## START
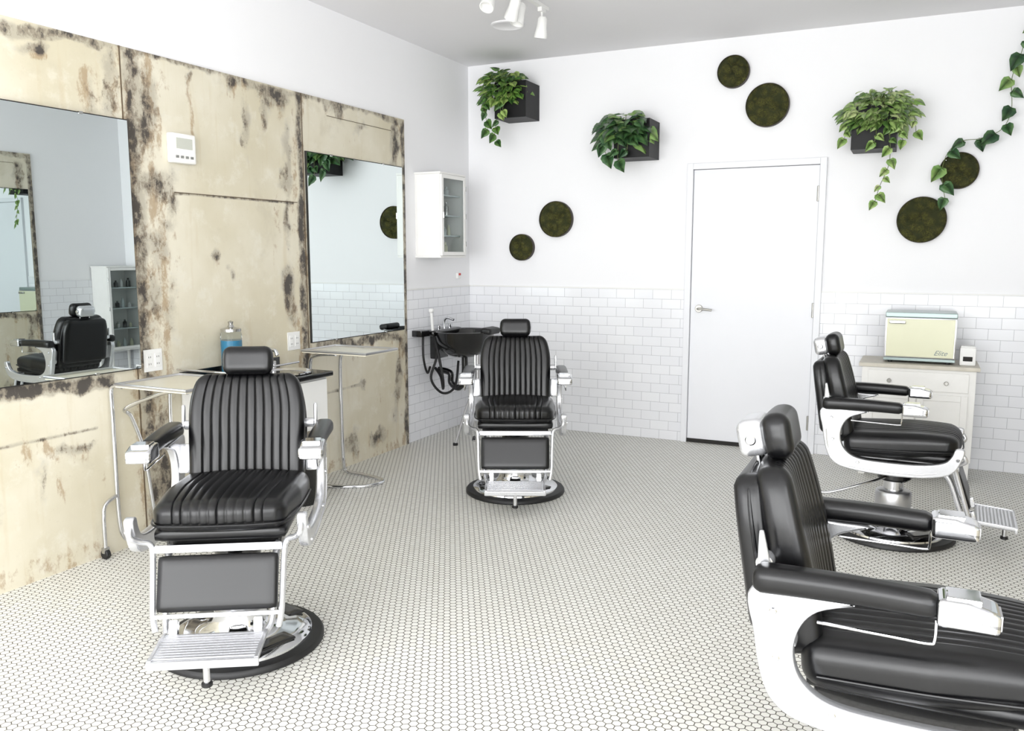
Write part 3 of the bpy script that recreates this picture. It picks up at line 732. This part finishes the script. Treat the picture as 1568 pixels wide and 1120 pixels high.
mm('door_border', (.0,-.010,.037), (W,.014,Hh-.03), ALUB, r, .008)
mm('door_face', (.012,-.016,.045), (W-.012,-.008,Hh-.038), CREAM, r, .006)
box('door_handle', (.075,-.024,Hh-.06), (.10,.016,.022), STEEL, r, .005)
fc = bpy.data.curves.new('badge_script', 'FONT'); fc.body = 'Elite'; fc.size = .045; fc.shear = .45; fc.extrude = .001
fo = bpy.data.objects.new('badge_script', fc); bpy.context.collection.objects.link(fo); fo.parent = r
fo.location = (.30,-.0175,.062); fo.rotation_euler = (R(90),0,0); fc.materials.append(BADGE)
r = root('blade_dispenser', (3.86,6.18,.77))
mm('body', (0,0,0), (.095,.1,.12), WHITE, r, .012); mm('slot', (.02,-.003,.03), (.075,.004,.06), DARK, r, .002); mm('lid', (.005,.0,.118), (.09,.095,.128), WHITE, r, .004)

# ------------------------------------------------------------------ ceiling fixtures
r = root('track_light', (1.30,0,0))
mm('track', (-.018,4.15,H-.022), (.018,5.28,H), WHITE, r, .003)
for i, (y, dx, tx, tz) in enumerate([(4.52,-.03,-35,0),(4.74,.02,20,30),(4.86,.0,-15,10),(5.2,.0,10,12)]):
    box(f'adaptor_{i+1}', (0,y,H-.034), (.03,.07,.028), WHITE, r, .005)
    cyl(f'stem_{i+1}', (0,y,H-.045), (dx,y,H-.11), .007, WHITE, r, 12)
    rot = Euler((R(tx),R(tz),0))
    lathe(f'head_{i+1}', [(0,.065),(.02,.065),(.031,.05),(.033,.0),(.042,-.05),(.042,-.066),(.037,-.066),(.033,-.04),(0,-.035)], WHITE, r, (dx,y,H-.14), rot, 28)
r = root('ceiling_speaker', (.893,5.53,H))
lathe('speaker_ring', [(0,0),(.12,0),(.12,-.008),(.108,-.012),(.1,-.006),(0,-.006)], CEIL, r, seg=48)

# ------------------------------------------------------------------ light
w = bpy.data.worlds.new('daylight'); bpy.context.scene.world = w; w.use_nodes = True
bg = w.node_tree.nodes['Background']; bg.inputs[0].default_value = (.93,.97,1,1); bg.inputs[1].default_value = 1.6
def area(name, loc, rot, sx, sy, e, col=(1,1,1)):
    l = bpy.data.lights.new(name, 'AREA'); l.shape = 'RECTANGLE'; l.size = sx; l.size_y = sy; l.energy = e; l.color = col
    o = bpy.data.objects.new(name, l); bpy.context.collection.objects.link(o); o.location = loc; o.rotation_euler = rot
    return o
area('shopfront_daylight', (2.42,YF-.35,1.75), (R(90),0,0), 4.8, 2.8, 385, (.99,.995,1))
area('side_window_daylight', (XW+.35,-.67,1.75), (R(90),0,R(70)), 3.2, 2.7, 165, (.99,.995,1))

cam = bpy.data.cameras.new('camera'); cam.sensor_width = 36; cam.lens = 29.55
co = bpy.data.objects.new('camera', cam); bpy.context.collection.objects.link(co)
co.location = (3.6,0,1.49); co.rotation_euler = (R(90-7.52),0,R(25.8)); cam.clip_start = .02
bpy.context.scene.camera = co
bpy.context.scene.view_settings.view_transform = 'Standard'
bpy.context.scene.view_settings.look = 'None'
## END
> _DIRECTIONS_:
Transcribe all of the material exactly, leaving out whatever pictures it contains.

> _WRITTEN ANSWER_:
Write part 3 of the bpy script that recreates this picture. It picks up at line 732. This part finishes the script. Treat the picture as 1568 pixels wide and 1120 pixels high.
mm('door_border', (.0,-.010,.037), (W,.014,Hh-.03), ALUB, r, .008)
mm('door_face', (.012,-.016,.045), (W-.012,-.008,Hh-.038), CREAM, r, .006)
box('door_handle', (.075,-.024,Hh-.06), (.10,.016,.022), STEEL, r, .005)
fc = bpy.data.curves.new('badge_script', 'FONT'); fc.body = 'Elite'; fc.size = .045; fc.shear = .45; fc.extrude = .001
fo = bpy.data.objects.new('badge_script', fc); bpy.context.collection.objects.link(fo); fo.parent = r
fo.location = (.30,-.0175,.062); fo.rotation_euler = (R(90),0,0); fc.materials.append(BADGE)
r = root('blade_dispenser', (3.86,6.18,.77))
mm('body', (0,0,0), (.095,.1,.12), WHITE, r, .012); mm('slot', (.02,-.003,.03), (.075,.004,.06), DARK, r, .002); mm('lid', (.005,.0,.118), (.09,.095,.128), WHITE, r, .004)

# ------------------------------------------------------------------ ceiling fixtures
r = root('track_light', (1.30,0,0))
mm('track', (-.018,4.15,H-.022), (.018,5.28,H), WHITE, r, .003)
for i, (y, dx, tx, tz) in enumerate([(4.52,-.03,-35,0),(4.74,.02,20,30),(4.86,.0,-15,10),(5.2,.0,10,12)]):
    box(f'adaptor_{i+1}', (0,y,H-.034), (.03,.07,.028), WHITE, r, .005)
    cyl(f'stem_{i+1}', (0,y,H-.045), (dx,y,H-.11), .007, WHITE, r, 12)
    rot = Euler((R(tx),R(tz),0))
    lathe(f'head_{i+1}', [(0,.065),(.02,.065),(.031,.05),(.033,.0),(.042,-.05),(.042,-.066),(.037,-.066),(.033,-.04),(0,-.035)], WHITE, r, (dx,y,H-.14), rot, 28)
r = root('ceiling_speaker', (.893,5.53,H))
lathe('speaker_ring', [(0,0),(.12,0),(.12,-.008),(.108,-.012),(.1,-.006),(0,-.006)], CEIL, r, seg=48)

# ------------------------------------------------------------------ light
w = bpy.data.worlds.new('daylight'); bpy.context.scene.world = w; w.use_nodes = True
bg = w.node_tree.nodes['Background']; bg.inputs[0].default_value = (.93,.97,1,1); bg.inputs[1].default_value = 1.6
def area(name, loc, rot, sx, sy, e, col=(1,1,1)):
    l = bpy.data.lights.new(name, 'AREA'); l.shape = 'RECTANGLE'; l.size = sx; l.size_y = sy; l.energy = e; l.color = col
    o = bpy.data.objects.new(name, l); bpy.context.collection.objects.link(o); o.location = loc; o.rotation_euler = rot
    return o
area('shopfront_daylight', (2.42,YF-.35,1.75), (R(90),0,0), 4.8, 2.8, 385, (.99,.995,1))
area('side_window_daylight', (XW+.35,-.67,1.75), (R(90),0,R(70)), 3.2, 2.7, 165, (.99,.995,1))

cam = bpy.data.cameras.new('camera'); cam.sensor_width = 36; cam.lens = 29.55
co = bpy.data.objects.new('camera', cam); bpy.context.collection.objects.link(co)
co.location = (3.6,0,1.49); co.rotation_euler = (R(90-7.52),0,R(25.8)); cam.clip_start = .02
bpy.context.scene.camera = co
bpy.context.scene.view_settings.view_transform = 'Standard'
bpy.context.scene.view_settings.look = 'None'